Light-Duty, the Largest Seller The poll also revealed these numbers from those NTEA respondents who sell to government: 94.3% sell to the local level, 80.9% to the state, 61.9% to schools and colleges, 45.9% to the federal, and 39.7% to the military. And they sell to the following departments: 88.5% to public works, 71.7% to parks and recreation, 66.5% to water/wastewater, 62.8% to transportation, and 52.4% to police/fire.

Light-duty trucks account for the largest sales (40,914), followed by heavy-duty (28,743), mid-size (9,565), and medium-duty (6,862).

According to a Government Product News study, dump trucks lead the vocation list at 6,883, followed by snowplows (3,253), vans (2,788), utilities (2,296), flat beds (1,119), buses (1,076), refuse (981), tractors (784), street sweepers (570), tankers (371), sewer (181), and recycler (78).

Ross-Baker said 60-65% of all federal money is spent between July and September, before the new fiscal year begins in October. Of all the months, July is when the most money is budgeted for vehicles, and October is the busiest for issuing bids for vehicles.

Ross-Baker said that because government makes purchasing and budget decisions throughout the year, normal sales practices don't apply.

"Now, I've talked to a lot of sales guys who go sell to the government, and they said that typically, in years past, they knew exactly the day and time to call on any one of the jurisdictions, because everything was done at a specific time and they didn't have to see them at any other time of the year," Ross-Baker said. "That's changed in government. We ask them when they are going to replace and they say, `When it breaks down.' And that's something that they can't typically determine."

Differing Views of Importance Government respondents in the survey said the quality of the vehicle was most important, followed by price, parts availability, service, warranty, life-cycle cost, prior experience with the manufacturer, the reputation of the dealer, and the location of the dealer.

Contrast that with NTEA respondents who believe that price and direct contact with the jurisdiction are the major factors that influence the decision to purchase trucks. Quality ranked fifth, behind distributor reputation and service.

"If you look at 6,000 municipalities and 3,000 counties (that comprise the US), you cannot say `The government does ...' or `The government is ...,'" Ross-Baker said. "We've got jurisdictions that are hundreds of years old and jurisdictions that are just babies.
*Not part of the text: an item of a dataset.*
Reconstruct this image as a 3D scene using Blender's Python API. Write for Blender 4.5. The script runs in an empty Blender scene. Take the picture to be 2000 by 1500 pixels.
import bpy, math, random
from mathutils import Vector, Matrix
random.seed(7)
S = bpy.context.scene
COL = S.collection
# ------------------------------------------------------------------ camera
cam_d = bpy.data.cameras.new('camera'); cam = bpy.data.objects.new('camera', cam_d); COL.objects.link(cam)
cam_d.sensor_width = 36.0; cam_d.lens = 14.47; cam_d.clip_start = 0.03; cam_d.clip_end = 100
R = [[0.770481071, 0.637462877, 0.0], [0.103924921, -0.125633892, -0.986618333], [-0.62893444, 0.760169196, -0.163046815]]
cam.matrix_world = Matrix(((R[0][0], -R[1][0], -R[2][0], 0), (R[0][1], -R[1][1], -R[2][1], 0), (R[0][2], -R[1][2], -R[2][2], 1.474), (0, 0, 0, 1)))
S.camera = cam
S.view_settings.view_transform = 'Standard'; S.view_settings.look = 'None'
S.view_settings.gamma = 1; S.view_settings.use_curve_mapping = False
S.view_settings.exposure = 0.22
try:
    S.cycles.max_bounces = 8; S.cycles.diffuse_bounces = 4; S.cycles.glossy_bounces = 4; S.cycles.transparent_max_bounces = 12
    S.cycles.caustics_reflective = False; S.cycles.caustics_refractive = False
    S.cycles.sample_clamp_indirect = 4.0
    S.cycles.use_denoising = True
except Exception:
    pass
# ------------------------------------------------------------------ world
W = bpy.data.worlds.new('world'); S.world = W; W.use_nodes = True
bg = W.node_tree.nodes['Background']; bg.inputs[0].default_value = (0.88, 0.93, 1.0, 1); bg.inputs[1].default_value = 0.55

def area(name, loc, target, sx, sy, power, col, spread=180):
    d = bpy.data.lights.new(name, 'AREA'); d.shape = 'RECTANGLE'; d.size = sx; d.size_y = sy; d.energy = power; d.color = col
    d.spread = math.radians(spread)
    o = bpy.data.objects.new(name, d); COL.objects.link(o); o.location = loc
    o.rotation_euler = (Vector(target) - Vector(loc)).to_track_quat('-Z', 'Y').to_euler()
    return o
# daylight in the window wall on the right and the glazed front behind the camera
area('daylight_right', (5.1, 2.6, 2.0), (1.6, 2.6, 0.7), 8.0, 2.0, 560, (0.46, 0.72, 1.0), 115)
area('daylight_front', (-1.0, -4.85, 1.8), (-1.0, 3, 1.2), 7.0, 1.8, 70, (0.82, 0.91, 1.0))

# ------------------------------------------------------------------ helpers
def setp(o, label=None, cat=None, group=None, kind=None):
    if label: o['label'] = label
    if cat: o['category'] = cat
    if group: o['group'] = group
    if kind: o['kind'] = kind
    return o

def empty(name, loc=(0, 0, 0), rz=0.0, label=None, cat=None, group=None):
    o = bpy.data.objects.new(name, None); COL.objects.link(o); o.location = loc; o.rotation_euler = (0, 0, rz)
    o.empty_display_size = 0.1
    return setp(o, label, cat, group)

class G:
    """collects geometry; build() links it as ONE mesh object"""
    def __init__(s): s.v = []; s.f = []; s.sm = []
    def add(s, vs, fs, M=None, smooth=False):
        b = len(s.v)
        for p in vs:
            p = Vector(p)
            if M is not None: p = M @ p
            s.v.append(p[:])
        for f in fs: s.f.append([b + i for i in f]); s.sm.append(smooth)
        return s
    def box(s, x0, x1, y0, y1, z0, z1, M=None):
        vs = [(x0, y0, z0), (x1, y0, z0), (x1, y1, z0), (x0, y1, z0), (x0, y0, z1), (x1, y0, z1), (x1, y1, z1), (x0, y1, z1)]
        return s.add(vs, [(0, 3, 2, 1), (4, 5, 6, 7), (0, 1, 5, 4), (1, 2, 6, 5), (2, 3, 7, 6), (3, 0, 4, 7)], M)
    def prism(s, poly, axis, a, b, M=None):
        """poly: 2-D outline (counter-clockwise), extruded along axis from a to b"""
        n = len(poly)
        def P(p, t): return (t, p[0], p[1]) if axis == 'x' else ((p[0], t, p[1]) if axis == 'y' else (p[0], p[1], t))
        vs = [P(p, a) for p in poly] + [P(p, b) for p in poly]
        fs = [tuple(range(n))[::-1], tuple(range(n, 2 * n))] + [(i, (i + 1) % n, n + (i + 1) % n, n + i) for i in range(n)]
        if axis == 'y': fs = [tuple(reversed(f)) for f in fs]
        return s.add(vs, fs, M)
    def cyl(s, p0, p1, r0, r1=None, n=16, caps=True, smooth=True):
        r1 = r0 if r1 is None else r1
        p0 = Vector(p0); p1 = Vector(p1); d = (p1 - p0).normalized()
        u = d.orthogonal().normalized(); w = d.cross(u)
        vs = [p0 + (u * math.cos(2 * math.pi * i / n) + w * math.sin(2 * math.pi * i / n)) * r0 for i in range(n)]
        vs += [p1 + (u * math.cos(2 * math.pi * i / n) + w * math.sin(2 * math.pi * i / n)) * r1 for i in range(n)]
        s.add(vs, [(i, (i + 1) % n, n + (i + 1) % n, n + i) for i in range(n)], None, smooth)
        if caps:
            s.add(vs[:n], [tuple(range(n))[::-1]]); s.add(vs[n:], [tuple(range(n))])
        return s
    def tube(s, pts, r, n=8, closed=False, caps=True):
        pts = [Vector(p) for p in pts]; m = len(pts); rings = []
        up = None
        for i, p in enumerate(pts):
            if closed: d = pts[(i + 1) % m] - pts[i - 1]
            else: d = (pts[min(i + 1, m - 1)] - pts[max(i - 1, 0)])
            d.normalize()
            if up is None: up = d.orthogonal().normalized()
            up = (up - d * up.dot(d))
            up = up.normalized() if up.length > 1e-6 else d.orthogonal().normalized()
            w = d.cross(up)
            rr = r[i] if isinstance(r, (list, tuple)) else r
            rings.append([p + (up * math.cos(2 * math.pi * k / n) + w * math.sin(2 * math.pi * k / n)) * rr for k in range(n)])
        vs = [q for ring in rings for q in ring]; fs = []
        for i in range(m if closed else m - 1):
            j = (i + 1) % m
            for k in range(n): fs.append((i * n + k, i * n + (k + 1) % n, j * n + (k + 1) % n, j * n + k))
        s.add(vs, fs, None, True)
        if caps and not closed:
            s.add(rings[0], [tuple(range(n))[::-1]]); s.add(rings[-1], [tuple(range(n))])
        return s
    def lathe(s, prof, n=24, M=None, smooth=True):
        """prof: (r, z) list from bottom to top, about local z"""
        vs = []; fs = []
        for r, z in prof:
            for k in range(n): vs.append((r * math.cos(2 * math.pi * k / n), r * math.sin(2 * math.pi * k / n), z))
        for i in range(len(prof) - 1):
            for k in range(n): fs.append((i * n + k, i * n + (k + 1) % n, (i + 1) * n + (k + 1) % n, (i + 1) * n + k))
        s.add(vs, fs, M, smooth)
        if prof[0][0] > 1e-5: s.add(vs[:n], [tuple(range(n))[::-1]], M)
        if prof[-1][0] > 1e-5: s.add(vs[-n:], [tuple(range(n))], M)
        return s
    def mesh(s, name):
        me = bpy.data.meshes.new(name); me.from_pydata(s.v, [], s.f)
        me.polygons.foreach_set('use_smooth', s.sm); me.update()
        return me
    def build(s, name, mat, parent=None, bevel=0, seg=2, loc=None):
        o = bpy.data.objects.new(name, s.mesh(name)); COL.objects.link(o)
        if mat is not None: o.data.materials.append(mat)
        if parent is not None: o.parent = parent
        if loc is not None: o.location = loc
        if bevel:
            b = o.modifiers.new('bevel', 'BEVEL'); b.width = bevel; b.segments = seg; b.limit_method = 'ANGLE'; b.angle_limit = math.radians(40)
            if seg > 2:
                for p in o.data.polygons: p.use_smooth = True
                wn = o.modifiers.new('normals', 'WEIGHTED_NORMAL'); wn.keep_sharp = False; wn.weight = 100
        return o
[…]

If you think about it, you can't expect them all to be run the same. So (the NTEA's) perception has to change. Because government has changed."

How healthy is the market? She said that 57% of government respondents indicated that they have included new trucks in their 2001 fleet budgets, according to a June survey. She said there has been significant growth in Class 3, 4, 6, and 8 trucks.

In the construction market, 41% plan to increase their fleets over the next five years, and 58% plan to remain the same.

How big is the market? She said the government owns 25% of all the fleets and 28% of all the trucks - making it, in her estimation, "too big to ignore."